En outre, le 6 octobre, le porte-parole du Kremlin Dmitri Peskov a déclaré : «Si l'authenticité de ces matériaux est confirmée, alors, bien sûr, cela donnera lieu à une enquête sérieuse.»
Saveliev poursuivi en Russie – mais non pour «divulgation de secrets d'Etat»
Par la suite, Sergueï Saveliev a quitté le pays, passant par Istanbul et Tunis jusqu'à arriver en France, à l'aéroport de Roissy, dans la nuit du 15 ou 16 octobre. A l'AFP, son avocate Aude Rimailho a confié le 18 octobre qu'«il a[vait] été autorisé à entrer sur le territoire français pour déposer sa demande d'asile dans les huit jours». En effet, le ressortissant biélorusse dit craindre des représailles de l'administration pénitentiaire russe (FSIN) et les services de sécurité (FSB) pour avoir subtilisé et diffusé les vidéos de la prison de Saratov. Il a, en outre, estimé être poursuivi en Russie «pour divulgation de secrets d'Etat».

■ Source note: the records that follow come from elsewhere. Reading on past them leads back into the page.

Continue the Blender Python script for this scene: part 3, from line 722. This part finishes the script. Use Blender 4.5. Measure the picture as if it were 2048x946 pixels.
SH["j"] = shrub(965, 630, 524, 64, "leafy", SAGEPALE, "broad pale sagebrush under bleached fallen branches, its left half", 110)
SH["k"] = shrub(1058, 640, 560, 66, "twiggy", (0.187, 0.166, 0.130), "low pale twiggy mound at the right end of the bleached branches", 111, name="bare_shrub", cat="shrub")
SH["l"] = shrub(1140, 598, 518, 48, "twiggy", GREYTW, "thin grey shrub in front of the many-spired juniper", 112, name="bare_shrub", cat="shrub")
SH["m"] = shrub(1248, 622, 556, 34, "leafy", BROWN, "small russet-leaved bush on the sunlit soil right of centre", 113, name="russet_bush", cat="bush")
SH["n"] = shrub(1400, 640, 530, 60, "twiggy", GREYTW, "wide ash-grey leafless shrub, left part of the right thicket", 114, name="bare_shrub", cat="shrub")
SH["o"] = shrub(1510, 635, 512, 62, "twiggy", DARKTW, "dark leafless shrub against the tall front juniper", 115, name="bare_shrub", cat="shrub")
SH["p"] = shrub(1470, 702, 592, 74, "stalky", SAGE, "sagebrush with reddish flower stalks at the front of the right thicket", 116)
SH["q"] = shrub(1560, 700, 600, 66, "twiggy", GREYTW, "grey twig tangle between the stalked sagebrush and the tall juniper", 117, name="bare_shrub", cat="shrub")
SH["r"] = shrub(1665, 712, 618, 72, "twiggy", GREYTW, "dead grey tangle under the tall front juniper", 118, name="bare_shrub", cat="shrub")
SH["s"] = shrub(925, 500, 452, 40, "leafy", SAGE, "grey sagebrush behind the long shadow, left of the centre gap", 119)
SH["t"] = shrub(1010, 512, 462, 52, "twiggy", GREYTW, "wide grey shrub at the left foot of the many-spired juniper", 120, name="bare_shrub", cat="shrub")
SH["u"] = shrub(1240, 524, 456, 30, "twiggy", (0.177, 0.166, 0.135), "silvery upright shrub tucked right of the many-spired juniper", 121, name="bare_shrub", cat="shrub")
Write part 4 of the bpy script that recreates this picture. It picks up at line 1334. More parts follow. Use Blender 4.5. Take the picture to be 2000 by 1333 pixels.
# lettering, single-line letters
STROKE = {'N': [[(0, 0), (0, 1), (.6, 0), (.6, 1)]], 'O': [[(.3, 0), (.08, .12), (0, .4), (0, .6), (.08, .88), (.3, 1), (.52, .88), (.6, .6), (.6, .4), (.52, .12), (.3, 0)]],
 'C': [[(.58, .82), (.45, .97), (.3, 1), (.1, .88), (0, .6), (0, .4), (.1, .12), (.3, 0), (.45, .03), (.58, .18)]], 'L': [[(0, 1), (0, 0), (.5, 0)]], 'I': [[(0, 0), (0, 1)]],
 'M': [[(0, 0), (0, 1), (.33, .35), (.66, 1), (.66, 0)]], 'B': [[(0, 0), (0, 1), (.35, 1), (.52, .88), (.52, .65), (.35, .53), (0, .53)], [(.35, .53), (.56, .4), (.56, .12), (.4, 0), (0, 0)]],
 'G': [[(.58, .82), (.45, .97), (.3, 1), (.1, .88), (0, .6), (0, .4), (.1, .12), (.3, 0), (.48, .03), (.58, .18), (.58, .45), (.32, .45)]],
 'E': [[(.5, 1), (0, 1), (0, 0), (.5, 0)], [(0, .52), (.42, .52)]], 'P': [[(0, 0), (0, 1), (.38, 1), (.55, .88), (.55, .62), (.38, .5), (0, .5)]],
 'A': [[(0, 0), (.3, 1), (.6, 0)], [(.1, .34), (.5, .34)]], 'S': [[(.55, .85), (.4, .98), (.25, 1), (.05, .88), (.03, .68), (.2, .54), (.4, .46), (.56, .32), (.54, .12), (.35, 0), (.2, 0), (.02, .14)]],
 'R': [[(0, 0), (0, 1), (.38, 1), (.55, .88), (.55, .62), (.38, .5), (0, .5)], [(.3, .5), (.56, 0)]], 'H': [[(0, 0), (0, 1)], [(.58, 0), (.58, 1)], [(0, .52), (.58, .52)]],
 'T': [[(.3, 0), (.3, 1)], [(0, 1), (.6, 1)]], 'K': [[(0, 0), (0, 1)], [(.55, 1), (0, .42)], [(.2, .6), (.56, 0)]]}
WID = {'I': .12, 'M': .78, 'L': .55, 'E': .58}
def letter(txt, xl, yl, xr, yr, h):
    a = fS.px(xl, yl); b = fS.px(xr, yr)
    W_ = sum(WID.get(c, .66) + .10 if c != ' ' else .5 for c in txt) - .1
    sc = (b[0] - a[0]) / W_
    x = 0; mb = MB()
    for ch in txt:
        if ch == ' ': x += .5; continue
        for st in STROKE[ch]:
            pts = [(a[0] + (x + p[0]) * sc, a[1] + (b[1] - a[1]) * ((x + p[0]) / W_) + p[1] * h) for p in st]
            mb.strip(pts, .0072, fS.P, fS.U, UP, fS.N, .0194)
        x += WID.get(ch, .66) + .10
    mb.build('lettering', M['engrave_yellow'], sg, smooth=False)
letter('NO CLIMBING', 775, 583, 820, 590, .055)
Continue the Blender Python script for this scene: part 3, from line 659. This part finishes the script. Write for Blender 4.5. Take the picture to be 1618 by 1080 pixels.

Qu'en est-il réellement ? Dans une dépêche du 23 octobre, l'agence RIA Novosti fait savoir que le ressortissant biélorusse avait été placé sur la liste fédérale russe des personnes recherchées. Et ce, «en vertu d’un article du Code pénal» selon les données publiques du ministère des Affaires internes, qui ne donne pas plus de précisions à ce stade.
Selon des sources de la version russophone de RT au sein des forces de l’ordre, si des poursuites ont été engagées en Russie à l'encontre de Sergueï Saveliev, «il ne s’agit pas d’espionnage ni de haute trahison». Les fichiers que l'ex-prisonnier a exploités «étaient classifiés et n’étaient pas destinés au grand public», expliquent ces sources. «De plus, Saveliev a violé les conditions de sa libération conditionnelle», indiquent-elles, et c'est en raison de cette dernière violation que Sergueï Saveliev aurait été placé sur la liste des personnes recherchées par les autorités russes.
Dernier détail fourni par ces membres des forces de l’ordre : l'ex-détenu n’aurait pas transmis gratuitement les vidéos qui ont fait scandale aux avocats de l'ONG Gulagu.net, mais les aurait vendues moyennant 2 000 dollars.
Reste donc à savoir si les autorités françaises jugeront la demande d'asile de Sergueï Saveliev légitime – et quelle peine celui-ci encourrait s'il devait rentrer en Russie.